Life

Nuala McCann: Looking back, life was a series of flat pavlovas. Now I know why

Picture me stood in last week’s cookery class, chomping at the bit to whizz something up. I learned new skills like how to separate an egg. I am 57 and I never did it right

Cooking is a strange science to some of the younger ones in the class who are bewitched by it all
Cooking is a strange science to some of the younger ones in the class who are bewitched by it all Cooking is a strange science to some of the younger ones in the class who are bewitched by it all

WINTER is coming, Jon Snow, and the big SAD light in the corner of the living room is on. The fierce blaze sweeps the room like Malin Head lighthouse, picking up dust balls and small scurrying spiders on the floor.

Blinded by the light, the others screech, cover their eyes and clutch their sunglasses as they enter the room.

Me, I’m hunched beneath it, a refugee from summer time, a white light junkie, sitting out winter.

I hate darkness and damp cold, silverfish scampering from under an upturned stone, windows weeping condensation, the miserable slump of a garden and knickers dried to a crumple on radiators.

So, in an effort to light a candle for my soul rather than to curse the darkness, I’m trying out new things. No sugar during the week; swimming lessons; drinking eight pints of water a day; bladder control... the list is endless.

Last weekend it was a baking class.

“Cut out sugar, go to a baking class and bake lemon poppy seed cake, ginger cookies and blackberry crumble?” cried the local sceptics.

“O ye of little faith, scorn not, for the fruits of my labours are for ye,” said I.

The new regime means weekends off the sugar thing – everyone needs to cut themselves a little slack and a slice of cake.

“You were always very crafty as a child,” says my mother.

She’s cute and rapier sharp with the double entendres. I aspired to creativity back then. I was very into drawing and painting and sewing and knitting and baking. I just wasn’t that good.

Still, thank you Sr Thekla for helping me run up my first dress at age nine. It was navy with a navy-and-white daisy trim around the colour and a very fancy matching clutch bag. Eat your heart out Jackie O.

But that was then. Standing in the cookery class last week in my black pinny, the years flashed back and I was 11 and in Mrs McCarroll’s domestic science room.
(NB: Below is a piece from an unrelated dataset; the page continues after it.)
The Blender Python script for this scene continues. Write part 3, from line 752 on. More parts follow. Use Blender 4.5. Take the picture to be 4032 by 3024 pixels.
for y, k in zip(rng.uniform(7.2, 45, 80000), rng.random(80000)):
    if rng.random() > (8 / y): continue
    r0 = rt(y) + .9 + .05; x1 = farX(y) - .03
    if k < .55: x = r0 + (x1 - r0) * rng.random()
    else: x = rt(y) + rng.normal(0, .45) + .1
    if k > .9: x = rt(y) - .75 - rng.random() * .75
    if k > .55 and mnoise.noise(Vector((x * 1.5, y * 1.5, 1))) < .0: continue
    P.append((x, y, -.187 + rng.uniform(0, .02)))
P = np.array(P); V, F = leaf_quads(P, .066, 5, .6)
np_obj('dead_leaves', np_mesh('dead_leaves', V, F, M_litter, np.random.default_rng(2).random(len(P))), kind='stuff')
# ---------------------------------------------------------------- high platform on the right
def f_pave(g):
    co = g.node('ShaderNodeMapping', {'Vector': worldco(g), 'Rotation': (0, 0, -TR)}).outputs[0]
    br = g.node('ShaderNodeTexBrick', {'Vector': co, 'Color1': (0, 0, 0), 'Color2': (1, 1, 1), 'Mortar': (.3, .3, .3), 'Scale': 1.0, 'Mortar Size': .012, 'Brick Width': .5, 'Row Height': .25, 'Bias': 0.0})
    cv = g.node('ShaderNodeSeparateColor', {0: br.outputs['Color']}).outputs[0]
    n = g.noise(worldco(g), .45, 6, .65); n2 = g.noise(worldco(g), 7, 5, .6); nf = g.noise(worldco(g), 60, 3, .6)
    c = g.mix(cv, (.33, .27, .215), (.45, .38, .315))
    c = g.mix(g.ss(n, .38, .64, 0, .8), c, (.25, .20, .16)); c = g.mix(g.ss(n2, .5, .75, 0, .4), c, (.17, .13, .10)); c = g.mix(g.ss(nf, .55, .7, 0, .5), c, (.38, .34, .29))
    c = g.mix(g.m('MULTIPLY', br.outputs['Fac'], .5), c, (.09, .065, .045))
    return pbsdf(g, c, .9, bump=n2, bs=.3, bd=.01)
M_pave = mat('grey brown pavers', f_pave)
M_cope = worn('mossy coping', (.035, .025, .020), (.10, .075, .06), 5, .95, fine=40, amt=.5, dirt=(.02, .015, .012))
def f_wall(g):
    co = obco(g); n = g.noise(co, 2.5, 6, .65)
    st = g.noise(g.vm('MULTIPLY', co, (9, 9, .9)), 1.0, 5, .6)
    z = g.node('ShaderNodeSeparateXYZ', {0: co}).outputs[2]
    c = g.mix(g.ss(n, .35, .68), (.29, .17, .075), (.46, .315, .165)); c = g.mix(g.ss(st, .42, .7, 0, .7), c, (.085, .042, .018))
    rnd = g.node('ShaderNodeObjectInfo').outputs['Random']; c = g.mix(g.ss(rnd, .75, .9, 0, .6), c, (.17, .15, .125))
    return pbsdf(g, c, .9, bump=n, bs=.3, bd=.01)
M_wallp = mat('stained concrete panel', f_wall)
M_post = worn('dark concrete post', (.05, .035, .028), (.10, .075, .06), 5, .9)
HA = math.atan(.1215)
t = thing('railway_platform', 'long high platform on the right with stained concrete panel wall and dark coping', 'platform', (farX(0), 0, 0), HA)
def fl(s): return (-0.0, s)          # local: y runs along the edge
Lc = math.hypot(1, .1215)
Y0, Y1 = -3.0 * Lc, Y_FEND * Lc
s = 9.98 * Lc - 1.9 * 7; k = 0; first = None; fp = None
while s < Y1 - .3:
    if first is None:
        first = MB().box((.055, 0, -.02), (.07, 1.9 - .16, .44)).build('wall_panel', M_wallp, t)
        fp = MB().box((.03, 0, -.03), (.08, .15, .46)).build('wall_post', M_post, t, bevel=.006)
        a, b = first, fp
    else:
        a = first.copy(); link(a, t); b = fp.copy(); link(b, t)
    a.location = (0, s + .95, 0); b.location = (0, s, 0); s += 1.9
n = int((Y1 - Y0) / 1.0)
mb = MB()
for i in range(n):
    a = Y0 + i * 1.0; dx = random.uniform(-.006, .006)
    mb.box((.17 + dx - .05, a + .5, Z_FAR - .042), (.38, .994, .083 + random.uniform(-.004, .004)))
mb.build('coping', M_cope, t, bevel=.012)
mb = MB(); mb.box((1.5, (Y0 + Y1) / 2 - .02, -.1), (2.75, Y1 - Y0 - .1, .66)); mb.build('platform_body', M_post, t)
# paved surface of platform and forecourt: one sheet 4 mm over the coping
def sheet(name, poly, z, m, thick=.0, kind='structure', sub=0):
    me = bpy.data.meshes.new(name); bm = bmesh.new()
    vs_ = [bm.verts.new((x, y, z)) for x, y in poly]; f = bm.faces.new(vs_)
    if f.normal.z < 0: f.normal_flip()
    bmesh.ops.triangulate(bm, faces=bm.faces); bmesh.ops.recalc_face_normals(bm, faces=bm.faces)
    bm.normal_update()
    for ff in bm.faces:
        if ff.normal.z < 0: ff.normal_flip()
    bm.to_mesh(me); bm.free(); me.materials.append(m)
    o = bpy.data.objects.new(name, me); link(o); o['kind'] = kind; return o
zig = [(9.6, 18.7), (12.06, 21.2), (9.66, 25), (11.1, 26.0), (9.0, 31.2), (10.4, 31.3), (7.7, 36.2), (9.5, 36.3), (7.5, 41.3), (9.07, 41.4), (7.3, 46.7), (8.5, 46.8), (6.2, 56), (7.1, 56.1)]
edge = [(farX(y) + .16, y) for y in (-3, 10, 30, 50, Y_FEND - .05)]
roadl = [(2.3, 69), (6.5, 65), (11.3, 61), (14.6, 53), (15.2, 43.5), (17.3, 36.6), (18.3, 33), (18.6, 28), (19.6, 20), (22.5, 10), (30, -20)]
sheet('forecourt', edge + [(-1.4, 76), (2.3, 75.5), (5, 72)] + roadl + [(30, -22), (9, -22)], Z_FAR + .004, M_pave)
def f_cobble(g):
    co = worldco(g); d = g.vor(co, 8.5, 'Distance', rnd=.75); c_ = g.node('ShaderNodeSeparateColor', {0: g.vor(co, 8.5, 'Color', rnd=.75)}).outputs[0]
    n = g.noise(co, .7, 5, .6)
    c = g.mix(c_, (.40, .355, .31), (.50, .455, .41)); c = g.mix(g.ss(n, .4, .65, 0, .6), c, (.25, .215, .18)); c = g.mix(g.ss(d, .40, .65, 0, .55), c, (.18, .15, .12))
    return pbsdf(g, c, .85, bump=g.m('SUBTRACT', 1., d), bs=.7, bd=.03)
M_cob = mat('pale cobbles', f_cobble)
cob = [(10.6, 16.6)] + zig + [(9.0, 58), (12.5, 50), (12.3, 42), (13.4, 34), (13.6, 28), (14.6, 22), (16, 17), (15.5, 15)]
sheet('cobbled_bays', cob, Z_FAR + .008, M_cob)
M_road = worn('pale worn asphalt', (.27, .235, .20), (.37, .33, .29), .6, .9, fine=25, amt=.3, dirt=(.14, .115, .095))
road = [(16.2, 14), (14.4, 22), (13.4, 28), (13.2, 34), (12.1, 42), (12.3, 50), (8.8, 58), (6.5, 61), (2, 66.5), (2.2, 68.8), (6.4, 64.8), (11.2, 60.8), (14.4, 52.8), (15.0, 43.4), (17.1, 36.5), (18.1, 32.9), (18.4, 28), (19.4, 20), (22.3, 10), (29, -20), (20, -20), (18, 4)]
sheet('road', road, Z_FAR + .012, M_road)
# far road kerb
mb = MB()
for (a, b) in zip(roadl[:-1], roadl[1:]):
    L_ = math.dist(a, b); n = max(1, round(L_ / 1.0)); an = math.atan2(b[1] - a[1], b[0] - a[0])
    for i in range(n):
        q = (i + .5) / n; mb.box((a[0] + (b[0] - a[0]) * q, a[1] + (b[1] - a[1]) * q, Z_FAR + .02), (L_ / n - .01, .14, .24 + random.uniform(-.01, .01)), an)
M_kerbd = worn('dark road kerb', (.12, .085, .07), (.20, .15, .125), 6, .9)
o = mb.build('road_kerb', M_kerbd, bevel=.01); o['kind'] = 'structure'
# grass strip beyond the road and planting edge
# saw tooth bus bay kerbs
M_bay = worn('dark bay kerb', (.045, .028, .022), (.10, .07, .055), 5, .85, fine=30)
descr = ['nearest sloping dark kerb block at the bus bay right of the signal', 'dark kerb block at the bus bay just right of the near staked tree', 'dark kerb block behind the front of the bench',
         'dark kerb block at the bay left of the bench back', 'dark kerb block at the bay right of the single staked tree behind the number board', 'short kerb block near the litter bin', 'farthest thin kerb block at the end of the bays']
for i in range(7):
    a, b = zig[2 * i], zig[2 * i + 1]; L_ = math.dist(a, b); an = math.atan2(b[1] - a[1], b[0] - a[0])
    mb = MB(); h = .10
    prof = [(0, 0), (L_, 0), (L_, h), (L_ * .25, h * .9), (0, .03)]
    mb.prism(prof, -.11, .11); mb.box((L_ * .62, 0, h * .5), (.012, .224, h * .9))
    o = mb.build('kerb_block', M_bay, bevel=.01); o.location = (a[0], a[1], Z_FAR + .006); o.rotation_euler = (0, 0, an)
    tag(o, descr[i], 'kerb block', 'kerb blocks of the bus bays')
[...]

Antiseptic as an operating theatre – the table was scrubbed to within an inch of its life and the implements glinted silver sharp and dangerous. When you dropped your butter on the floor, Mrs McCarroll never said: “Quick, quick, the five-second rule,” or indeed: “Scoop it up there, clean meat never fattened a pig.” Oh no.

The theory was stodgy work and the time she caught my best friend hiding a novel inside her vitamin book was legend. My friend was reading Charles Dickens.
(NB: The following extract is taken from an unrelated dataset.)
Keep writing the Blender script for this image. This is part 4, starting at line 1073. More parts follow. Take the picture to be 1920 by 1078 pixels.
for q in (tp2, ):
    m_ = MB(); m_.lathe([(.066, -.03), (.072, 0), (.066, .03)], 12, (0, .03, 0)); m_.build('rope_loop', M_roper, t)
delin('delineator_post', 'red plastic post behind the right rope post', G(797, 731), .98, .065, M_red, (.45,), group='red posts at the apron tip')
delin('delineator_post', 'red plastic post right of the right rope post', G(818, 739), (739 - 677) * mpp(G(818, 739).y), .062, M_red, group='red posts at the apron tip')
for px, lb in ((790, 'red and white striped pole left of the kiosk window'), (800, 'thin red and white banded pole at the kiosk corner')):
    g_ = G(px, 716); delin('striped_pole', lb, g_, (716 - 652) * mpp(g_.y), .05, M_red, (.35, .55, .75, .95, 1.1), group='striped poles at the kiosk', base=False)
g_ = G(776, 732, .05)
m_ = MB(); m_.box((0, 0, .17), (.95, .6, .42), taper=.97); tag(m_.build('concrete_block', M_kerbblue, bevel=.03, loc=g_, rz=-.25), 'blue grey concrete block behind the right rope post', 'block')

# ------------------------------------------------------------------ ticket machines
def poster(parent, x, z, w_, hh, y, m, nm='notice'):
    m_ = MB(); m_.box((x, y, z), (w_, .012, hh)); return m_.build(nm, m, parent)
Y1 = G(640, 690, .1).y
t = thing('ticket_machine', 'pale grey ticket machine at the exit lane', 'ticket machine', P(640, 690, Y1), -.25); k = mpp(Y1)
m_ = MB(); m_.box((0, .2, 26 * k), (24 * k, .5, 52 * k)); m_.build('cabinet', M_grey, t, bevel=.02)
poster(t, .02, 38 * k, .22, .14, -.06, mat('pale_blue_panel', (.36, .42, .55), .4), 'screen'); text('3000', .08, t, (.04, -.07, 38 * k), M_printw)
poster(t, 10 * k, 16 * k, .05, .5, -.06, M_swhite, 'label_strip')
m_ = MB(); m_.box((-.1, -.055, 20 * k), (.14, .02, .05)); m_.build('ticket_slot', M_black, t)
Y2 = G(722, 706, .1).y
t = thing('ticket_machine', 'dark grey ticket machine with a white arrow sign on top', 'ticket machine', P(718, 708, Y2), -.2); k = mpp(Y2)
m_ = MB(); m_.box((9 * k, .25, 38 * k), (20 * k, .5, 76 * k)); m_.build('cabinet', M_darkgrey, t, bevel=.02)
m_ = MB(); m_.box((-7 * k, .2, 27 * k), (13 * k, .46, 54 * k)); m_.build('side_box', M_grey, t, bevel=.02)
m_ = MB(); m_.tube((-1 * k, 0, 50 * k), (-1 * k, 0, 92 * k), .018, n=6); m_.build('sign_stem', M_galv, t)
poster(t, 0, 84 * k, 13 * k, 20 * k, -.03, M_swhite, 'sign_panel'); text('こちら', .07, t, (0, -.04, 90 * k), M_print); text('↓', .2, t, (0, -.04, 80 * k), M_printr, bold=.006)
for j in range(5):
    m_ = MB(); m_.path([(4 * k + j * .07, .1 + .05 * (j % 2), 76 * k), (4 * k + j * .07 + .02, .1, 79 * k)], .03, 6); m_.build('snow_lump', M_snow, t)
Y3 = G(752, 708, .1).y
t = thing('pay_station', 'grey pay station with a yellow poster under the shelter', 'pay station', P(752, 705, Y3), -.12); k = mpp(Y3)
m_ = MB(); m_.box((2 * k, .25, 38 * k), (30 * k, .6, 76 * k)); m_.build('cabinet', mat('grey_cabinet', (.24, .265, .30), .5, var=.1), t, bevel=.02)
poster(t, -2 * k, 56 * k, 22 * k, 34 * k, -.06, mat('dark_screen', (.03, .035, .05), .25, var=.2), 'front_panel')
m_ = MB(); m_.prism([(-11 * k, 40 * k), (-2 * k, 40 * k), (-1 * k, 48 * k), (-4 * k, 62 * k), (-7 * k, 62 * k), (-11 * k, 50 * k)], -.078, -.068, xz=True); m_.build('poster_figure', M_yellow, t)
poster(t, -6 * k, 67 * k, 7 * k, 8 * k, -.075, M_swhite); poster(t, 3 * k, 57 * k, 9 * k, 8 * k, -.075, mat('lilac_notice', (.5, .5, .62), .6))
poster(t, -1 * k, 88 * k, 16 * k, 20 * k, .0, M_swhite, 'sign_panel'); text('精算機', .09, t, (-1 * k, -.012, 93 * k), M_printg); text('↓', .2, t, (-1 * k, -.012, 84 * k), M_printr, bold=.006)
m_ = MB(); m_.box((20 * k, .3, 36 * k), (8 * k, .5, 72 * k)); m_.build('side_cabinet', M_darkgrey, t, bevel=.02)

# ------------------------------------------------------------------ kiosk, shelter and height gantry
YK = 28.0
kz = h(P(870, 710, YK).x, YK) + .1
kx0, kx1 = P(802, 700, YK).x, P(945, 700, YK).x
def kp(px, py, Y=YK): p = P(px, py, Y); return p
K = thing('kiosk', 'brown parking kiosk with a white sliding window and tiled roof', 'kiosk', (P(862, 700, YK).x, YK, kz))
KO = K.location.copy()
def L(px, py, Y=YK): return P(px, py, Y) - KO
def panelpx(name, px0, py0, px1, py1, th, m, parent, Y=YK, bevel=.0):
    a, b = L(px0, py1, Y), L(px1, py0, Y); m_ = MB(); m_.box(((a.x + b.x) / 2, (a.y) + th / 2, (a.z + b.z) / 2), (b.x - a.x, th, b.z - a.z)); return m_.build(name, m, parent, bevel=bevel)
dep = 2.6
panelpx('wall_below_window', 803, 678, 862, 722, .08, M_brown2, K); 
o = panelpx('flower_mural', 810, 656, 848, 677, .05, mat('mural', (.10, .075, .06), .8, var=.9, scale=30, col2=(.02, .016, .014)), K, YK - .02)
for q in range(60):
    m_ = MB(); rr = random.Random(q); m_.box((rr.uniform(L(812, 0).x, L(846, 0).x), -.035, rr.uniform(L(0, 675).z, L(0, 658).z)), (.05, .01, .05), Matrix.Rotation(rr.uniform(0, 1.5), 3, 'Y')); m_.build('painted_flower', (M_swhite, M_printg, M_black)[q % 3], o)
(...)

Roll forward a couple of decades and picture me stood in last week’s cookery class, chomping at the bit to whizz something up. I learned new skills like how to separate an egg. I am 57 and I never did it right.

“Easy, just hold it up right and gravity makes the yolk go to the bottom, tap it gently and there you go,” said chef.

And tens of years of snaring yolks with an eggcup and breaking eggs between my fingers and letting the white run through seemed like such a waste of energy. There was a simple way and nobody told me.

Looking back, life was a series of flat pavlovas. Now I know why.

The younger people in the class were very keen – they wanted to know how to rub butter into flour, how long to beat with the beaters, why one person’s mixture was never the same as another’s.

I’m no instinctive cook – my sister goes, “A little bit of this, a little bit of that, yaba daba doo, shake it all about, allakazam,” and it’s all great.

Me? I measure twice, cut once, even when it comes to butter.

So chef rapped my knuckles for opening the oven to have a juke... “Nasty habit,” he sighed... but then I catch him doing it himself... “Nasty habit,” I sighed back.

Apart from that, something tells me that perhaps the days when the boys went off to woodwork and the girls sat in the domestic science room and learned about quality corsets, the importance of washing under your oxters and how to rub your flour and butter into fine breadcrumbs were not all bad.

It’s a strange science to some of the younger ones in the class who are bewitched by it all. But these are skills that were part and parcel of my growing up.

Now I’m revisiting. I turn off the big SAD light in the corner and step out into autumn. It’s never so bad when there’s cake at the far end.